College Community Honors Legacy of Rev. Dr. Martin Luther King, Jr.
“Life’s most persistent and urgent question,” said Rev. Dr. Martin Luther King, Jr. “is what are you doing for others?”
In response to the question and reflection of King’s legacy, Swarthmore is celebrating its annual MLK Commemoration Week. Throughout the week, the College is presenting a rich array of programs for students, faculty, and the greater community centered on service and inclusivity.
“As an educational institution, we have a responsibility to educate not just our students but the whole community,” says co-organizer Joyce Tompkins, director of religious and spiritual life. “This is a way to show that we’re all a part of the same web of learning and of giving back.”
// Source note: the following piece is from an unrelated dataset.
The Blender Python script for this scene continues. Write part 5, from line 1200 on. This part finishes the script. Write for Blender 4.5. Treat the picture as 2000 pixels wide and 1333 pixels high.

The celebration kicked off Monday with a day of service, which brought approximately 100 volunteers to Upper Tarble to organize bags of school supplies and write personal notes for the children who will receive them. College community members donated supplies throughout the fall semester for the bags that will be delivered to eight tutoring and youth-services sites in nearby Chester, Pa.
“This was an opportunity for people to do something good on King Day,” says Tompkins, “but in a way that will have an ongoing impact."
A social justice workshop, “Fighting the Systems: Destabilizing Systemic Oppression,” followed the day of service. Facilitated by the AntiOppression Resource and Training Alliance (AORTA) and co-organized by violence prevention educator and advocate Nina Harris, the workshop sought to cultivate “a shared language and deeper analysis of how system oppression operates so that we can better understand how to transform ourselves, our organizations, workplaces, and communities.”
“It was delving deeper into Dr. King’s message of systematic oppression and what that means in the 21st century and beyond,” says Dion Lewis, dean of the junior class and director of the Black Cultural Center (BCC), who co-organized the week’s events.
The King celebration continues tonight at 7 p.m. at the BCC, at which College community members will gather for a candlelight vigil in remembrance of those who have given their lives to the cause of social justice.
“This is a time to honor those lives,” says Tompkins, “holding up the light of those who illuminate that path for the rest of us to follow.”
On Thursday at 7 p.m. in the Lang Performing Arts Center, actor/director Clark Johnson will present his film Boycott and hold an audience Q&A. The award-winning film tells the story of the 1955-1956 Montgomery Bus Boycott.
Johnson returns to campus on Friday as the featured speaker for a 12:30 p.m. collection at the Friends Meeting House, which includes a performance by the Swarthmore Gospel Choir.
“We will return to our Quaker beginnings with the first collection of the semester,” says Lewis. “We will come together in that tradition, but also use that time to reflect upon Dr. King’s timeless legacy.”
The timing of the collection coinciding with that of the presidential inauguration “feels apropos,” says Lewis, giving the College community “time to reflect on what the politics of this entire election cycle, no matter who you supported, meant for our country and how we move forward.”
In addition to MLK Commemoration Week, three members of the College community publicly paid tribute to King's legacy this week.
On Sunday, President Valerie Smith gave the annual Martin Luther King, Jr. sermon at the First United Methodist Church of Germantown. Alan Symonette ’76, a labor arbitrator, introduced Smith to his fellow congregants.
Two days earlier, Arto Woodley gave the keynote speech for a reception honoring King at a public library in Bowling Green, Ohio. Woodley, the scholar in residence for engaged scholarship at the Lang Center for Civic & Social Responsibility, discussed tangible approaches for moving forward in race relations.
Also on Sunday, Patrick Houston ’17 spoke at The First United Methodist Church of Media. The special major in political science and environmental policy from Philadelphia, Pa., looked back on “some of the darkest hours of Dr. King’s life and how he was ultimately able to prevail in spite of them,” in the hopes of inspiring the community to take action.
“The legacy of Dr. King does not mean we must give up everything to serve, but the reality of his life implores us to do something,” says Houston. “Exactly how each of us decides to go about this depends on the values we hold dear.”
MLK Commemoration Week is sponsored by the Black Cultural Center, the Office of Religious and Spiritual Life, the Women's Resource Center, the Office of the President, and the Student Budget Committee.